To overcome the von Neumann bottleneck, methods to compute in memory are being researched in many emerging memory technologies, including resistive RAMs (ReRAMs). Majority logic is efficient for synthesizing arithmetic circuits when compared to NAND/NOR/IMPLY logic. In this work, we propose a method to implement a majority gate in a transistor-accessed ReRAM array during the READ operation. Together with NOT gate, which is also implemented in memory, the proposed gate forms a functionally complete Boolean logic, capable of implementing any digital logic. Computing is simplified to a sequence of READ and WRITE operations and does not require any major modifications to the peripheral circuitry of the array. While many methods have been proposed recently to implement the Boolean logic in memory, the latency of in-memory adders implemented as a sequence of such Boolean operations is exorbitant (O(n)).
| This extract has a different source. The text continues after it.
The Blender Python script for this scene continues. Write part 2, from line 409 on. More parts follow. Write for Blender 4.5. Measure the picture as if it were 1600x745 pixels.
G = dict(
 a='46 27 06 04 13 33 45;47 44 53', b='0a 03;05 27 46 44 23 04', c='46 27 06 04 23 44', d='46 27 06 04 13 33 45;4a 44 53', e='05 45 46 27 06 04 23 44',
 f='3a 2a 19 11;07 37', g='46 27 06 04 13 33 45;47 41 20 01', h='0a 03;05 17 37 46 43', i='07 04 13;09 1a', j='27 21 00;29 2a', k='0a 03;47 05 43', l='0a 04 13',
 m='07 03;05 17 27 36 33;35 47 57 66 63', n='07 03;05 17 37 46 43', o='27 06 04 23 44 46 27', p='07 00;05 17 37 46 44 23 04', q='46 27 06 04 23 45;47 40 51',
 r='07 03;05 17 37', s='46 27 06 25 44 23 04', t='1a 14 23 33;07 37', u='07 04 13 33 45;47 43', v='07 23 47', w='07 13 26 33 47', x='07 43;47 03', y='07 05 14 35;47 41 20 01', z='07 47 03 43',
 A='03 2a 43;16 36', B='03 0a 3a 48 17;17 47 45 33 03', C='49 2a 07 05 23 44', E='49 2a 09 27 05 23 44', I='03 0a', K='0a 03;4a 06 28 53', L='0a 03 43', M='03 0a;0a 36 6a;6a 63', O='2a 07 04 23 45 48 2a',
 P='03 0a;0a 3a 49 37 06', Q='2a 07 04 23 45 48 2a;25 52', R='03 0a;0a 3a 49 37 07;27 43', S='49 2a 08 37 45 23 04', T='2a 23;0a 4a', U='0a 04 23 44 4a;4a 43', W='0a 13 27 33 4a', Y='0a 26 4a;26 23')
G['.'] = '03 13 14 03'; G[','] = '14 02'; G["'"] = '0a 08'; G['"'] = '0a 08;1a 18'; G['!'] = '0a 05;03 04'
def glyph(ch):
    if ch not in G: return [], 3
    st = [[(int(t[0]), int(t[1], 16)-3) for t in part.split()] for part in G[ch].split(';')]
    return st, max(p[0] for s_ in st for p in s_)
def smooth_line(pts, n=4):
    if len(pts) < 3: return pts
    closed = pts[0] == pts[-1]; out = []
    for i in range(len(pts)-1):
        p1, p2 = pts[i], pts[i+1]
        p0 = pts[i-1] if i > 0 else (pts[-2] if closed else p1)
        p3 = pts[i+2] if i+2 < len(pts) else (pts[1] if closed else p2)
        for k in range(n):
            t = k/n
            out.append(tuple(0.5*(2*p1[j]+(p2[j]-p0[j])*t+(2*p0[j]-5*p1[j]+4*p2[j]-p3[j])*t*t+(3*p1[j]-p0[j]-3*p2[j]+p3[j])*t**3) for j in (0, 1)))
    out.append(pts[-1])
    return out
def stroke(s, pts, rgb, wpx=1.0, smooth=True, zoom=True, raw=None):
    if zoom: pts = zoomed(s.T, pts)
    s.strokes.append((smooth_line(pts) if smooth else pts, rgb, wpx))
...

Parallel-prefix (PP) adders use prefix computation to accelerate addition in conventional CMOS-based adders. By exploiting the parallel-friendly nature of the proposed majority gate and the regular structure of the memory array, it is demonstrated how PP adders can be implemented in memory in O(log(n)) latency. The proposed in-memory addition technique incurs a latency of 4.log(n)+6 for n-bit addition and is energy-efficient due to the absence of sneak currents in 1Transistor-lResistor configuration.

Automated summary

Traditional logic gates in computers are constructed using transistors, but this study proposes a method to implement majority gates and NOT gates in ReRAM memory, forming a complete Boolean logic capable of implementing any digital logic. By exploiting the proposed majority gate and the structure of the memory array, parallel-prefix adders can be implemented in memory, significantly reducing the latency of addition.